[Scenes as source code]
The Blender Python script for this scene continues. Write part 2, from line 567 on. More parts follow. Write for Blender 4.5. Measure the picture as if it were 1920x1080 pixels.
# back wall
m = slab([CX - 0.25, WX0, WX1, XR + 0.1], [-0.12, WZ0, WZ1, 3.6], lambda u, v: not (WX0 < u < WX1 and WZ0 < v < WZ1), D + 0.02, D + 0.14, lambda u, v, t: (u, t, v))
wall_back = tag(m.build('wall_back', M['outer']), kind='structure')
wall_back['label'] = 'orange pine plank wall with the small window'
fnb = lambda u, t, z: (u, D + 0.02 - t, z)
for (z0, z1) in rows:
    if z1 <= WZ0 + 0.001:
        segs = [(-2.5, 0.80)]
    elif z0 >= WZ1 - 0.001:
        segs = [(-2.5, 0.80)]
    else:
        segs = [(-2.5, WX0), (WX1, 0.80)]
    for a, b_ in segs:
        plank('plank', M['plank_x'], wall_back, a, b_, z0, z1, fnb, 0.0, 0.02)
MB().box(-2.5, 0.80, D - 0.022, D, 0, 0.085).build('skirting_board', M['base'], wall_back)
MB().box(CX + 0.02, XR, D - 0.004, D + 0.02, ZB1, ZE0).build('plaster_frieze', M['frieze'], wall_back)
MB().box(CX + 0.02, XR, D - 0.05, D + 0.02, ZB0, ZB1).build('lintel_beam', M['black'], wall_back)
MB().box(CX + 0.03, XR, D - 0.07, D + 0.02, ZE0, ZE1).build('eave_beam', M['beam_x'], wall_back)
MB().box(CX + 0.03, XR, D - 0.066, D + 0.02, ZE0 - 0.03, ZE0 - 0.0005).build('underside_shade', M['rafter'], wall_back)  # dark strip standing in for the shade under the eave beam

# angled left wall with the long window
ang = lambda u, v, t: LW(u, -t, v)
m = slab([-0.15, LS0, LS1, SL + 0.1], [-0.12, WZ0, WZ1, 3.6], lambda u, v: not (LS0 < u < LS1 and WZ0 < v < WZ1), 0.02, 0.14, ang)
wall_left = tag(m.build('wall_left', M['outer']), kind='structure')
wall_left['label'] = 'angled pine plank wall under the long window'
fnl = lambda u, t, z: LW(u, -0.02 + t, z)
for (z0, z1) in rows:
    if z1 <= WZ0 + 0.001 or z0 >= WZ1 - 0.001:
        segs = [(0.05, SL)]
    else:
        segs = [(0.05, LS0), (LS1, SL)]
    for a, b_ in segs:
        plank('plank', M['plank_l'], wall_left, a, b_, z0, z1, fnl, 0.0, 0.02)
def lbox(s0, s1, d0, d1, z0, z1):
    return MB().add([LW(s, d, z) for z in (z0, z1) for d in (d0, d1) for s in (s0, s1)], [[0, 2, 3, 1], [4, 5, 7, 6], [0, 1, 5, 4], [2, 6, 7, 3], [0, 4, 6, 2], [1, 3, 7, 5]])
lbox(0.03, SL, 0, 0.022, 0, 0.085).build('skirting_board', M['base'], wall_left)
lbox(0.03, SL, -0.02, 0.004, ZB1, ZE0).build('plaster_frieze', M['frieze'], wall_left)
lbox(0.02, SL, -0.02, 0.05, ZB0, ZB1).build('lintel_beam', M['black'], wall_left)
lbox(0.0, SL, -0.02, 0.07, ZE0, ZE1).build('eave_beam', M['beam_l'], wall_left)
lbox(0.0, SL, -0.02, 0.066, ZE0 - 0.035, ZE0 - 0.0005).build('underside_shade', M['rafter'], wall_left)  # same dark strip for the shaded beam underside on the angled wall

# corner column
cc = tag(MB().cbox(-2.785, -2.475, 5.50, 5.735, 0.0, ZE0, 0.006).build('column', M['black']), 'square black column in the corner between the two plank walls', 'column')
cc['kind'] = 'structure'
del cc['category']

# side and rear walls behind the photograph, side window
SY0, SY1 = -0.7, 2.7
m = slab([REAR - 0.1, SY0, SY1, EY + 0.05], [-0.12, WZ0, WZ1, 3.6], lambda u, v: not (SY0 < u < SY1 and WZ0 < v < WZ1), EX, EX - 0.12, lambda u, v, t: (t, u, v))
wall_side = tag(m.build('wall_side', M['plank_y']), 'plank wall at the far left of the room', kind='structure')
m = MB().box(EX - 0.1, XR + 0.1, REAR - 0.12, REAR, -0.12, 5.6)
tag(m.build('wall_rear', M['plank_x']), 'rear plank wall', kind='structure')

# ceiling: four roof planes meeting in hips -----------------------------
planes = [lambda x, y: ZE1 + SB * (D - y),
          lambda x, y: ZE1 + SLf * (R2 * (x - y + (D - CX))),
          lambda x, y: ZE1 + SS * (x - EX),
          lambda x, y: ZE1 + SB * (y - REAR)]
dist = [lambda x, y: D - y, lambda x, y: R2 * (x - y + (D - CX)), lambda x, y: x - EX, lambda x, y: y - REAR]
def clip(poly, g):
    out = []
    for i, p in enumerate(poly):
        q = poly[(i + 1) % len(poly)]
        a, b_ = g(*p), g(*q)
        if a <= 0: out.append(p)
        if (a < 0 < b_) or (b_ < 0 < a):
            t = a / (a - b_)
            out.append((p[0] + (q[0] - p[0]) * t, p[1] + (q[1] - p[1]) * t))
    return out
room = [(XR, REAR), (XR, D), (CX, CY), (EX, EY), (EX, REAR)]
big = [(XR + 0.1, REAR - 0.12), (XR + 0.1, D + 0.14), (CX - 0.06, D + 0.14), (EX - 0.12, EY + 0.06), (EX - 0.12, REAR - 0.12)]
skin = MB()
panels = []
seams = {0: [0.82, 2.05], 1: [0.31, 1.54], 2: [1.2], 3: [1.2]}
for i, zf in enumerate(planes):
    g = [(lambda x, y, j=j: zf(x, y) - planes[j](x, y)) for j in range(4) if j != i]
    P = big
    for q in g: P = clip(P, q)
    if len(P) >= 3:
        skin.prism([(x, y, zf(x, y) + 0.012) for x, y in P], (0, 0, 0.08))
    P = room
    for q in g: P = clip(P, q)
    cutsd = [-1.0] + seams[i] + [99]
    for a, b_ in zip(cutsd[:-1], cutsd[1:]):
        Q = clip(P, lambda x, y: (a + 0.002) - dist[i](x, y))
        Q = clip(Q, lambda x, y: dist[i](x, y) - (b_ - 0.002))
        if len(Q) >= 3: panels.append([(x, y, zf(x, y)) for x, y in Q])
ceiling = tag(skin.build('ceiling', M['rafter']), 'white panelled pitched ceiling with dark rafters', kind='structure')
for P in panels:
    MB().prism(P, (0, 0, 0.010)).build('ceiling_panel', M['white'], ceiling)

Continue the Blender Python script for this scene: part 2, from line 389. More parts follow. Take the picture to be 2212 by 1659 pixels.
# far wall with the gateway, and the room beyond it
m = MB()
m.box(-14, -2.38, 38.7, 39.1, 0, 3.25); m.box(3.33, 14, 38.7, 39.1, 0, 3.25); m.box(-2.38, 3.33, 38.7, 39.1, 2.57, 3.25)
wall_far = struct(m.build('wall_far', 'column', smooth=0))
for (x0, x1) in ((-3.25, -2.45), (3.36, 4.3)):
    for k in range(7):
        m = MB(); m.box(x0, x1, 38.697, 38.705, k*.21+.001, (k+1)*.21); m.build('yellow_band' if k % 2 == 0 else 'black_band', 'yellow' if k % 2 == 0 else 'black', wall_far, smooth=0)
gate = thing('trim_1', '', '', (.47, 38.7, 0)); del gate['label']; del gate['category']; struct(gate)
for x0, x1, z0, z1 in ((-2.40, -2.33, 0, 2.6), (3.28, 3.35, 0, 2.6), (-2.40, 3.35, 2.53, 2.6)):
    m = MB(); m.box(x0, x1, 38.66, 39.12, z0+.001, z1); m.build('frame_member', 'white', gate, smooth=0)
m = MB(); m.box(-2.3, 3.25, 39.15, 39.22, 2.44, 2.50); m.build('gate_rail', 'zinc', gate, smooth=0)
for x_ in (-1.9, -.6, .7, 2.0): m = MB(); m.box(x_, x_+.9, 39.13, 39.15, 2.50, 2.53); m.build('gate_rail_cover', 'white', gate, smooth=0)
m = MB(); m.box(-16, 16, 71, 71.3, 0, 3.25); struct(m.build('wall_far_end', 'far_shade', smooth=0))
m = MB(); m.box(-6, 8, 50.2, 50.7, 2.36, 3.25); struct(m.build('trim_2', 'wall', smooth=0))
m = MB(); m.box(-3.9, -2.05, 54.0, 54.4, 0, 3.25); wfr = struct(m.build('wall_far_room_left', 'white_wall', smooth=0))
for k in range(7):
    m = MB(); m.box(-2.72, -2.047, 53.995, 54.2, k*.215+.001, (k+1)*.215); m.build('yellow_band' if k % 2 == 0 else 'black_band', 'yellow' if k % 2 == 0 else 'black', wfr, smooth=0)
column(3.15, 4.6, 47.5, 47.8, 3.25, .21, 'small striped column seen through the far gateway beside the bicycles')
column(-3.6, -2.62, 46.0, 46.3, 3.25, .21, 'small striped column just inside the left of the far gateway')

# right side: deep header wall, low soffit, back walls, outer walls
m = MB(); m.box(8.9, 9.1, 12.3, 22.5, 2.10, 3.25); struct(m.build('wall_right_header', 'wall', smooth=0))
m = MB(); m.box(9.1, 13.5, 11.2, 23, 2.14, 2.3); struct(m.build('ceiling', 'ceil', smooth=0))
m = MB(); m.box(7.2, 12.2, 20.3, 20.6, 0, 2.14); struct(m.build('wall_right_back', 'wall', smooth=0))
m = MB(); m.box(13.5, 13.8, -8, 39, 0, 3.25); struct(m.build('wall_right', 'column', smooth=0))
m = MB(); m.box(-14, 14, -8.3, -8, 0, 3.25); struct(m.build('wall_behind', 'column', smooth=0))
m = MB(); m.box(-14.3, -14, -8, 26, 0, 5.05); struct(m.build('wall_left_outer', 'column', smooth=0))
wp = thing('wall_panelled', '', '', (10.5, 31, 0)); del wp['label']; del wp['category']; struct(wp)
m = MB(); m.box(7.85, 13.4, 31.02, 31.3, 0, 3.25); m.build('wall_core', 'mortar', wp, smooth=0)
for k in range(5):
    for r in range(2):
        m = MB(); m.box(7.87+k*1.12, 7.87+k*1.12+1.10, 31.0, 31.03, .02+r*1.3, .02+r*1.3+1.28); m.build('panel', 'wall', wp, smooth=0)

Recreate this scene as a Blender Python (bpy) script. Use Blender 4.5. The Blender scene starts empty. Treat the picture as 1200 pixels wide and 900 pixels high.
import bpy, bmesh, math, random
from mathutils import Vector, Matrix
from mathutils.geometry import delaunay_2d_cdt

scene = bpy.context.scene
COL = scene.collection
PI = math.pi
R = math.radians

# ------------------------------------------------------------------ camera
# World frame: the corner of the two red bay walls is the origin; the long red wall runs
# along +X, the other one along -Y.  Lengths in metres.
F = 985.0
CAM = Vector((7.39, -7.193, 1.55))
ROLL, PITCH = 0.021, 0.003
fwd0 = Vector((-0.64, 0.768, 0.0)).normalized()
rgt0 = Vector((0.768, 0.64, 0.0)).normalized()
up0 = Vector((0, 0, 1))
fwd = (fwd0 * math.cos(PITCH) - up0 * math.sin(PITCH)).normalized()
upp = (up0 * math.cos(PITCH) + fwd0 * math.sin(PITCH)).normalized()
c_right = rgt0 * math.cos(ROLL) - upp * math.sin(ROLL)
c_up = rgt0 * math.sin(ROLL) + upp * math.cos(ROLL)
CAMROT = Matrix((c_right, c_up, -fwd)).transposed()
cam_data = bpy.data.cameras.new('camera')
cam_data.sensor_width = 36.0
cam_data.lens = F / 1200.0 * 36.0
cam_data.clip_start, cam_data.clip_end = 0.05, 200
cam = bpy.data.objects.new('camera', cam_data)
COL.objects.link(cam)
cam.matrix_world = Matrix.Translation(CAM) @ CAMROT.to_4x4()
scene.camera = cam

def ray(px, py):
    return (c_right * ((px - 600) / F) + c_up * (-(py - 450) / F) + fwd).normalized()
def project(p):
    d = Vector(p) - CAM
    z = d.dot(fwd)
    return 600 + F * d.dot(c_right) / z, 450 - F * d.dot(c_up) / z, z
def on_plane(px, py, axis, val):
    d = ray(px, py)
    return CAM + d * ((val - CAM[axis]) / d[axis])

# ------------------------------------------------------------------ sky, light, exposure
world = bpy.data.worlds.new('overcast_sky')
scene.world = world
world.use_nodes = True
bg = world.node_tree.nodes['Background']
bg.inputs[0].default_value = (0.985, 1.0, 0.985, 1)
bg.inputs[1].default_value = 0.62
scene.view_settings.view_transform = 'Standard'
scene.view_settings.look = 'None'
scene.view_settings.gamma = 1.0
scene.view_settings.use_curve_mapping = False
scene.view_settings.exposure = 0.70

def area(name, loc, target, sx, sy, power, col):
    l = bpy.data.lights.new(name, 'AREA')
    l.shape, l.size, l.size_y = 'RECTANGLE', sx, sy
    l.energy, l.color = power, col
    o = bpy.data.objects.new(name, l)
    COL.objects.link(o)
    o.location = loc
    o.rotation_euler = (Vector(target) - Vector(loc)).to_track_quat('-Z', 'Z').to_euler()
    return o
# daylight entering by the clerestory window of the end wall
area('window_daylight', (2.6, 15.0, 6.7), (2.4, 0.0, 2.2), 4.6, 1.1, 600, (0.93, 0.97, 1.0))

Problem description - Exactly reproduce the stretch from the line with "wall_side = tag(m.build('wall_side', M['plank_y']), 'plank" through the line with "tag(m.build('wall_rear', M['plank_x']), 'rear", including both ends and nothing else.

Final result -
wall_side = tag(m.build('wall_side', M['plank_y']), 'plank wall at the far left of the room', kind='structure')
m = MB().box(EX - 0.1, XR + 0.1, REAR - 0.12, REAR, -0.12, 5.6)
tag(m.build('wall_rear', M['plank_x']), 'rear plank wall', kind='structure')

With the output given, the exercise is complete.